Nitrogen dioxide observations from the Geostationary Trace gas and Aerosol Sensor Optimization (GeoTASO) airborne instrument: Retrieval algorithm and measurements during DISCOVER-AQ Texas 2013

Abstract

The Geostationary Trace gas and Aerosol Sensor Optimization (GeoTASO) airborne instrument is a test bed for upcoming air quality satellite instruments that will measure backscattered ultraviolet, visible and near-infrared light from geostationary orbit. GeoTASO flew on the NASA Falcon aircraft in its first intensive field measurement campaign during the Deriving Information on Surface Conditions from Column and Vertically Resolved Observations Relevant to Air Quality (DISCOVER-AQ) Earth Venture Mission over Houston, Texas, in September 2013. Measurements of backscattered solar radiation between 420 and 465 nm collected on 4 days during the campaign are used to determine slant column amounts of NO₂ at 250 m × 250 m spatial resolution with a fitting precision of 2.2 × 10¹⁵ molecules cm− ² . These slant columns are converted to tropospheric NO₂ vertical columns using a radiative transfer model and trace gas profiles from the Community Multiscale Air Quality (CMAQ) model.

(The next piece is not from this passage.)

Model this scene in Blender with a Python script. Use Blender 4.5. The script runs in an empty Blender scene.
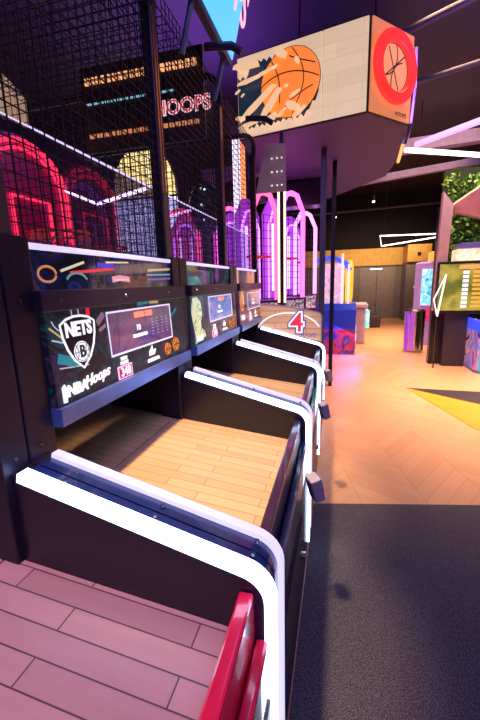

Total column NO₂ from GeoTASO is well correlated with ground-based Pandora observations (r = 0.90 on the most polluted and cloud-free day of measurements and r = 0.74 overall), with GeoTASO NO₂ slightly higher for the most polluted observations. Surface NO₂ mixing ratios inferred from GeoTASO using the CMAQ model show good correlation with NO₂ measured in situ at the surface during the campaign (r = 0.85). NO₂ slant columns from GeoTASO also agree well with preliminary retrievals from the GEO-CAPE Airborne Simulator (GCAS) which flew on the NASA King Air B200 (r = 0.81, slope = 0.91). Enhanced NO₂ is resolvable over areas of traffic NOx emissions and near individual petrochemical facilities.